There were a fair number of family members at Dave’s house, and he proclaimed that, on an occasion such as this, we should go to The Restaurant. Judging by the worshipful way that the other family members regarded his suggestion, I was under the impression that The Restaurant would be lavish and amazing. This notion was further cemented in my brain when I was told that the restaurant was all the way in Nebraska. I soon realized that Nebraska was less than thirty minutes away, on account of Springfield’s location in eastern South Dakota, but it still seemed cool to me that we were going to a whole different state to eat. We all got in our respective cars and began the drive.
The Restaurant was a letdown. It was sort of a buffet and only really served meat, which I didn’t eat, opting instead for a baked potato. Sadly, there was no butter, only margarine, so I basically ate one potato with nothing on it for dinner. This was abysmal, even compared to my previous Springfield dining experiences. I went home somewhat disappointed, but with a full stomach, which was alright in the grand scheme of things.
I thought I was going to bed at that point, but apparently the city had decided to have its 4th of July fireworks a few days late (It was the 7th). Since a lot of family members were going, my mom made me go as well. It was pretty late, and I dragged my feet, expecting something really lame. It was a random town in the Midwest, after all, not a big city event. The fireworks wouldn’t be any good. The sky darkened quickly and I prepared to fall asleep. And then the fireworks started.
The fireworks were the most amazing that I had ever seen. They lasted about half an hour, and I loved every second. A lot of farming towns are pretty well-off, and it appeared that this particular town had chosen to spend all its money on fireworks. There were machines that shot little fireworks into the sky, massive fireworks formed by tiny explosions, and huge fireworks that I couldn’t even describe. There was even an accident, when a remote-controlled firework went off on the ground and ignited every firework within a ten-foot radius. This caused an amazing orange explosion (nobody was harmed), and everyone gasped and clapped. The explosion was the most memorable aspect of the show, the crowning glory of the best fireworks display I’ve ever seen.
At the time, I didn’t think of the fireworks display as a metaphor, but, in retrospect, I realize it could never be anything but.
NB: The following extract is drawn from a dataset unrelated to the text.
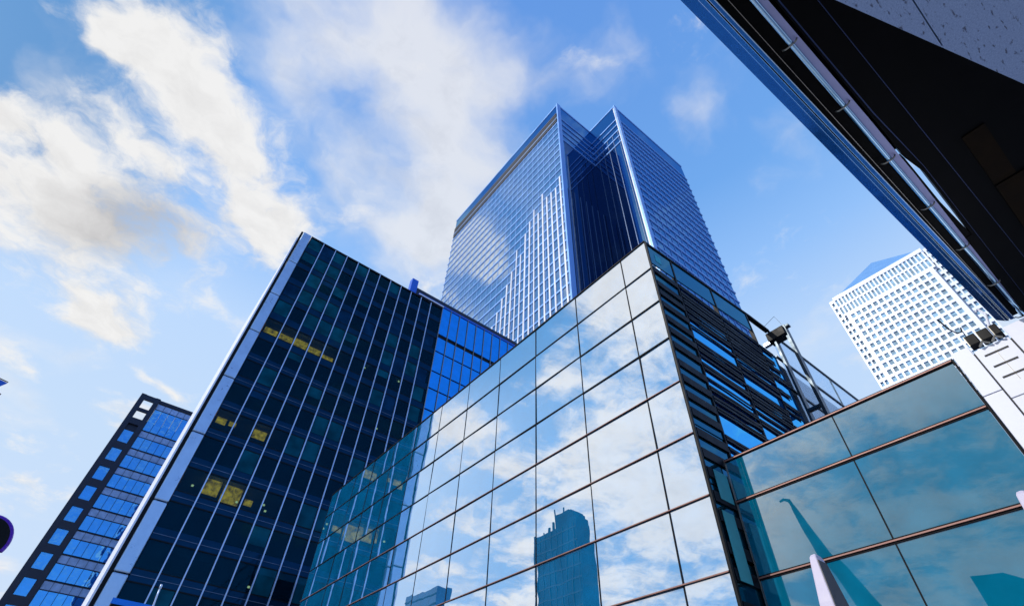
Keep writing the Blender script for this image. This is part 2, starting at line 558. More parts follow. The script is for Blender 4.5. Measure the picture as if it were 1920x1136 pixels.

The trip, of course, was not a metaphor. The trip was all too real, all too much of a window into the weird, backward, and disconcerting lives of my distant relatives. However, when I saw the fireworks display, it showed me that even in the strangest of situations, there might be something bright, beautiful, amazing, and unexpected. My family members may have been very flawed, but they were my flesh and blood, and they meant well. And who isn’t flawed? I was (and still am) and had no right to judge. So, as I waved goodbye to Dave, Dan, Bev, and the others as we finally left Springfield the morning after the fireworks show, I decided that my memory of the experience should be less about their faults and more about the great, weird, funny, sometimes surreal memories that they created.